Bogdan Zdrojewski staje w obronie Jana Klaty
Bogdan Zdrojewski staje w obronie dyrektora Teatru Starego w Krakowie Jana Klaty. W ubiegły czwartek grupa oburzonych widzów gwizdami i okrzykami - m.in. "Wstyd! Hańba! Dość!" - przerwała spektakl "Do Damaszku". Protestujący zarzucali reżyserowi i dyrektorowi placówki obrazę moralności i ducha Narodowego Starego Teatru.
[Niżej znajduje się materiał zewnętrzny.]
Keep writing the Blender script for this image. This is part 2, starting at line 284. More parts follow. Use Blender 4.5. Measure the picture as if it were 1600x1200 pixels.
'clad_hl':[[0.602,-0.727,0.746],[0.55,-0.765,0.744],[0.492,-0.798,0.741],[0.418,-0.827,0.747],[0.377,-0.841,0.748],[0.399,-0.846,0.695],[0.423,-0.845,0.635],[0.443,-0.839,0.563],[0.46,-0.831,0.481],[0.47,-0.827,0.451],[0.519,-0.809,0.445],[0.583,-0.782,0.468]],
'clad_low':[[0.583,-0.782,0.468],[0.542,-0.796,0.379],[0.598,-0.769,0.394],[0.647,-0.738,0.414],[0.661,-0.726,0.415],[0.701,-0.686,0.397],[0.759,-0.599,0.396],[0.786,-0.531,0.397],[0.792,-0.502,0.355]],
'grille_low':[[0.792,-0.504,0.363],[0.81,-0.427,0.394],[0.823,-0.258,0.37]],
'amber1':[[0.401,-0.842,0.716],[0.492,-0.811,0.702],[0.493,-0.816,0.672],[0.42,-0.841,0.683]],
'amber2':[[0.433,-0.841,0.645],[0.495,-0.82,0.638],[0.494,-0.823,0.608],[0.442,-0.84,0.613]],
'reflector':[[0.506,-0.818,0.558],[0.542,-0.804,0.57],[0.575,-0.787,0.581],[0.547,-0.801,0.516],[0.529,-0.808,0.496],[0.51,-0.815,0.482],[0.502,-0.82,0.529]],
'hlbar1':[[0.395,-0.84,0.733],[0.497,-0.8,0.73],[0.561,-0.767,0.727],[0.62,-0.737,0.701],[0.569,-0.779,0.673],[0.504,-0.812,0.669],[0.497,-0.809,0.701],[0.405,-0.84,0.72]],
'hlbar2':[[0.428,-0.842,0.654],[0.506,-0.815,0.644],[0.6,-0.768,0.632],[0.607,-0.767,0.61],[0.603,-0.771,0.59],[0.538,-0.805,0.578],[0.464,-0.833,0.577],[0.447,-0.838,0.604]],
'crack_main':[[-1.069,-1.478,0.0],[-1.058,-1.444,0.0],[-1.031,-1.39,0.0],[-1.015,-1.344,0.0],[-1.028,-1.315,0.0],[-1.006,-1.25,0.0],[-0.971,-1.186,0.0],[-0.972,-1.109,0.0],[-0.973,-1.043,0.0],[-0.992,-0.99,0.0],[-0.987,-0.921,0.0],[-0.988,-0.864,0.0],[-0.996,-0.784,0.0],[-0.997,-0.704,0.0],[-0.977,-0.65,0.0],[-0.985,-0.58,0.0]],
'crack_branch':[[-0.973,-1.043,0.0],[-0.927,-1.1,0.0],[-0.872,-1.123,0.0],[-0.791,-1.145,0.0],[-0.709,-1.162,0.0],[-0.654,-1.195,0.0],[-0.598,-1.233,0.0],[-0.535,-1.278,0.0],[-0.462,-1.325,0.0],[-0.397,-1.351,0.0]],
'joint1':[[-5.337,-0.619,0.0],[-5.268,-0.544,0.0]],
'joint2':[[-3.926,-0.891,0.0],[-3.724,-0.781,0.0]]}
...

Oburzenie dotyczyło zbyt odważnych - ich zdaniem - scen erotycznych.
18.11.2013 | aktual.: 18.11.2013 18:39
Minister Kultury i Dziedzictwa Narodowego podkreśla, że teatr jest miejscem o wielu obliczach i powinien prezentować różne rodzaje estetyki. Jego zdaniem, zróżnicowanej publiczności należy się zróżnicowany repertuar. - Będę bronił różnorodności artystycznej i praw artystów do tworzenia. W żadnym wypadku nie chciałbym, aby cenzura wróciła - mówi Bogdan Zdrojewski.
Zdaniem ministra, zajście na krakowskim spektaklu nie odzwierciedla sytuacji polskiego teatru. Bogdan Zdrojewski wskazuje na walkę dwóch typów odbiorców o skrajnych wrażliwościach. - Wydaje mi się, że siłą instytucji artystycznych jest szacunek do widza o różnych poglądach. Nie powinno się oczekiwać ode mnie, abym rozstrzygał, która estetyka powinna być estetyka dominującą - dodaje minister Zdrojewski.
Dyrektor krakowskiej placówki Jan Klata dementuje pogłoski, jakoby to sam teatr zorganizował cała akcję, aby promować spektakl.